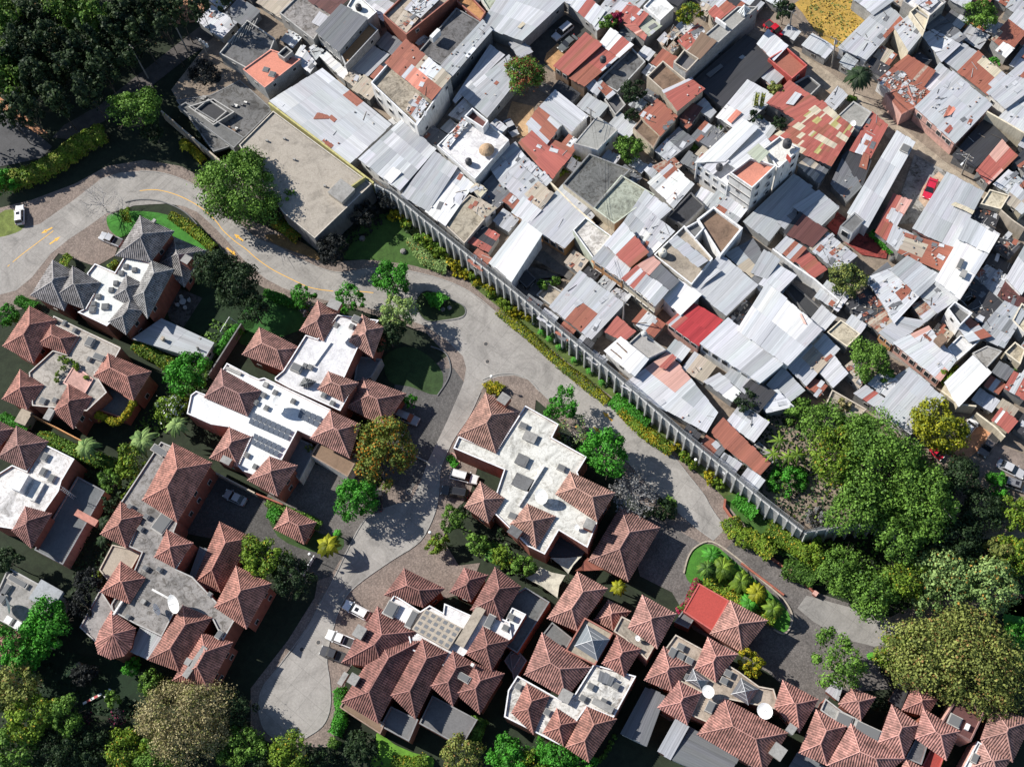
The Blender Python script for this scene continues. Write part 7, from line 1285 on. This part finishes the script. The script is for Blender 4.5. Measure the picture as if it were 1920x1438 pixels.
for x, y, r, l in ((1800, 925, 22, 'white branched dead tree in the shaded woods'), (1790, 1060, 30, 'twiggy brown tree inside the pale grove'), (1520, 945, 22, 'fallen brown branches behind the wall bend'), (1565, 755, 22, 'bare twiggy tree beside the tan terrace')): bare_tree(x, y, r, 5, l, 0 if y > 900 else SZ, (.5, .47, .42) if 'white' in l else (.3, .24, .18), n=6)
bush(1582, 760, 14, 'reddish brown bush growing on the tan terrace', 't', SZ + 2)
# settlement trees
tree(985, 138, 44, 8.5, 'g', 'dense tree half green half dark red beside the red roofs', SZ, lobes=50, accent=((.22, .07, .03), .35)); tree(1290, 22, 27, 7, 'y', 'yellow green tree at the top beside a white terrace', SZ, accent=((.10, .17, .03), .5)); tree(1190, 168, 28, 7, 'd', 'dark tree in the walled garden', SZ); tree(1182, 215, 15, 4, 'd', 'smaller dark tree in the walled garden', SZ); tree(1180, 277, 30, 6, 'g', 'round mid green tree beside the mottled dark roof', SZ, lobes=30)
tree(1138, 40, 20, 5, 'g', 'green tree beside the magenta bougainvillea', SZ); bush(1155, 33, 14, 'magenta bougainvillea over a wall at the top', 'r', SZ + 2.5); palm(1612, 140, 30, 8, 'd', 'dark feathery tree leaning over the dusty street', SZ, n=34, wid=.14); tree(1612, 142, 22, 7, 'd', 'dark leafy mass within the feathery street tree', SZ, sparse=.6)
tree(1415, 218, 15, 5, 'd', 'dark bush tree at the foot of the tall cactus', SZ); tree(1461, 231, 16, 5, 'd', 'round dark tree beside the patterned roof', SZ); tree(1455, 168, 18, 4.5, 'o', 'brown orange shrub at the end of the striped roof', SZ); tree(1470, 18, 24, 6, 'd', 'dark green tree beside the dry field', SZ); tree(1840, 25, 34, 8, 'g', 'green tree at the top right over orange dirt', SZ, lobes=30); tree(1864, 117, 14, 3.5, 'b', 'bright bush between weathered roofs', SZ)
tree(1590, 522, 36, 7, 'o', 'olive brown tree by the alley lamp', SZ, lobes=36, accent=((.05, .09, .03), .4)); tree(1632, 672, 38, 7, 'g', 'dense green tree in the lower courtyard', SZ, lobes=40); tree(1660, 700, 18, 4.5, 'g', 'smaller tree attached to the lower courtyard tree', SZ); tree(1775, 700, 16, 4, 'yg', 'yellow green hedge tree beside the clean white roof', SZ); tree(1402, 752, 26, 4.5, 'd', 'dusty dark green tree beyond the fence end', SZ, sparse=.7)
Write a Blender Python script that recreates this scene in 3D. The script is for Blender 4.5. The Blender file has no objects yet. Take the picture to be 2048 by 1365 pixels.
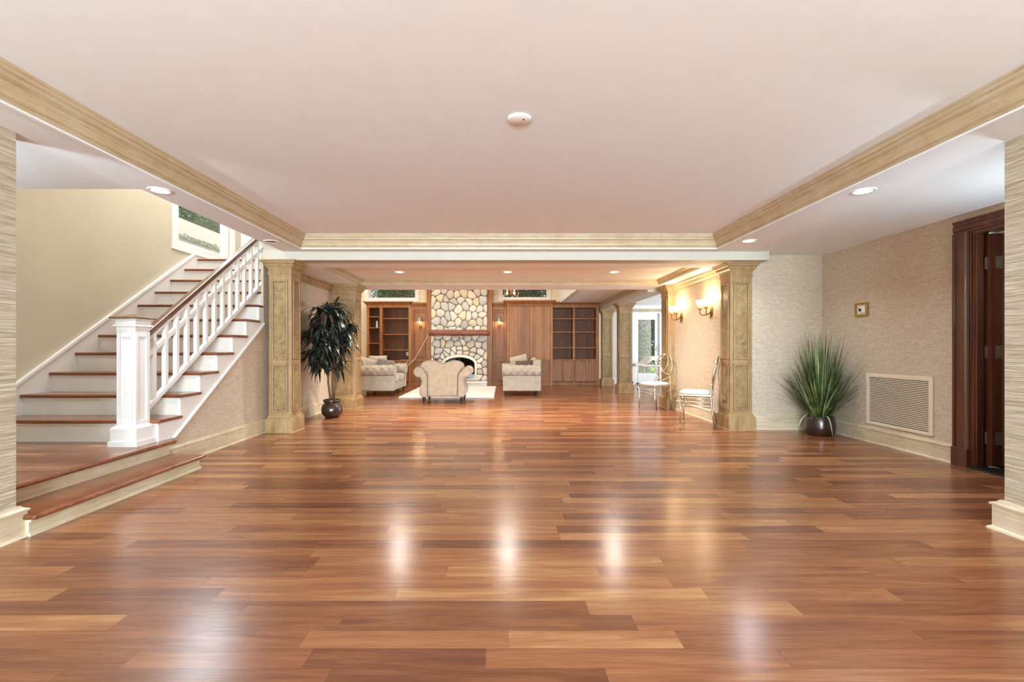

### WORK TO DO
Pick out each line containing the string "pixels" and copy it.

### EXERCISE RESPONSE
The Blender Python script for this scene continues. Write part 7, from line 1285 on. This part finishes the script. The script is for Blender 4.5. Measure the picture as if it were 1920x1438 pixels.
Write a Blender Python script that recreates this scene in 3D. The script is for Blender 4.5. The Blender file has no objects yet. Take the picture to be 2048 by 1365 pixels.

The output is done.